Keep only the lines where "Write" appears.

-- begin Dataset records --

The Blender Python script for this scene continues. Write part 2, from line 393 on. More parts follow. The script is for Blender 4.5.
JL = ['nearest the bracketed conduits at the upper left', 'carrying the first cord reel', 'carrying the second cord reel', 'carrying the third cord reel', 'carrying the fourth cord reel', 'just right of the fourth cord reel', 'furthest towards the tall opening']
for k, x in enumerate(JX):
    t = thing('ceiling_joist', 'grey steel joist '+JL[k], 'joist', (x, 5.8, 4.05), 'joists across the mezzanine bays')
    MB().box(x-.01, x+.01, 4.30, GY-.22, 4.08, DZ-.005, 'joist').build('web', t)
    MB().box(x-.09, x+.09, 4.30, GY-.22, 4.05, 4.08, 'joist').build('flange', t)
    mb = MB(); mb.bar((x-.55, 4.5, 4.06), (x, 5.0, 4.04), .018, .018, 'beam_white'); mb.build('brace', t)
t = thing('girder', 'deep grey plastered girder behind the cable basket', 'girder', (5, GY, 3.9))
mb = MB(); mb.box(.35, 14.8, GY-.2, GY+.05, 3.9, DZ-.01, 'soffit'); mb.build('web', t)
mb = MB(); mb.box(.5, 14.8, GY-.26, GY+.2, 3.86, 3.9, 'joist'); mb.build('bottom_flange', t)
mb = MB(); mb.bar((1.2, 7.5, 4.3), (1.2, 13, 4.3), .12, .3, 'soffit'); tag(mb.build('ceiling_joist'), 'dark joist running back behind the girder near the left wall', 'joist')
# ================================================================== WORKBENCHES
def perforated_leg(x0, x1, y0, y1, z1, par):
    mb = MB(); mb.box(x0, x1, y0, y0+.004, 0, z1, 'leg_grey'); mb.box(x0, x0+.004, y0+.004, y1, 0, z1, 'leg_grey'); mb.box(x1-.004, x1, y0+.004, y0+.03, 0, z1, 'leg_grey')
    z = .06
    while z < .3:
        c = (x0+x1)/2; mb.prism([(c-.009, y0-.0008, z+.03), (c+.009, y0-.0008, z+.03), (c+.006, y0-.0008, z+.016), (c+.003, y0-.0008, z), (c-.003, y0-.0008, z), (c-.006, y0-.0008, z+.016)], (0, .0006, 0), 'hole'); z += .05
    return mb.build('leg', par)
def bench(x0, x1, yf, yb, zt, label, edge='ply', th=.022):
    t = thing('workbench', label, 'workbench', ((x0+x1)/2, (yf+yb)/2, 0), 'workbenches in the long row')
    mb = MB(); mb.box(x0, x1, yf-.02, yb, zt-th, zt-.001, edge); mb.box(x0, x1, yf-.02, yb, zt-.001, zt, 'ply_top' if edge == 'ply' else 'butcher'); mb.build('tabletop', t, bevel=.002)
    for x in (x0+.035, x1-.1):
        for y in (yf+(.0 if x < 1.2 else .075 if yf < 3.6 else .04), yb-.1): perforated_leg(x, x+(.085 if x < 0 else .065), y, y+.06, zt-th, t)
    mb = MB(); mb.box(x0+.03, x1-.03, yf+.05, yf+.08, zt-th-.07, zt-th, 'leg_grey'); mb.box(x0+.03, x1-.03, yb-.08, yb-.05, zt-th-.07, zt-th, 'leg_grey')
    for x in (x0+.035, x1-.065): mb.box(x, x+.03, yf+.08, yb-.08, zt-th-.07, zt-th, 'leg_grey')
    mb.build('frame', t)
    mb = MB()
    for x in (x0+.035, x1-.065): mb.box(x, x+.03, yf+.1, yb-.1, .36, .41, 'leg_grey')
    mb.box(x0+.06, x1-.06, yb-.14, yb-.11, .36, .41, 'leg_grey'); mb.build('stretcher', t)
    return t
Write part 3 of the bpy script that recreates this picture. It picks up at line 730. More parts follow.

-- end Dataset records --

▸ **Solution to this task**:
The Blender Python script for this scene continues. Write part 2, from line 393 on. More parts follow. The script is for Blender 4.5.
Write part 3 of the bpy script that recreates this picture. It picks up at line 730. More parts follow.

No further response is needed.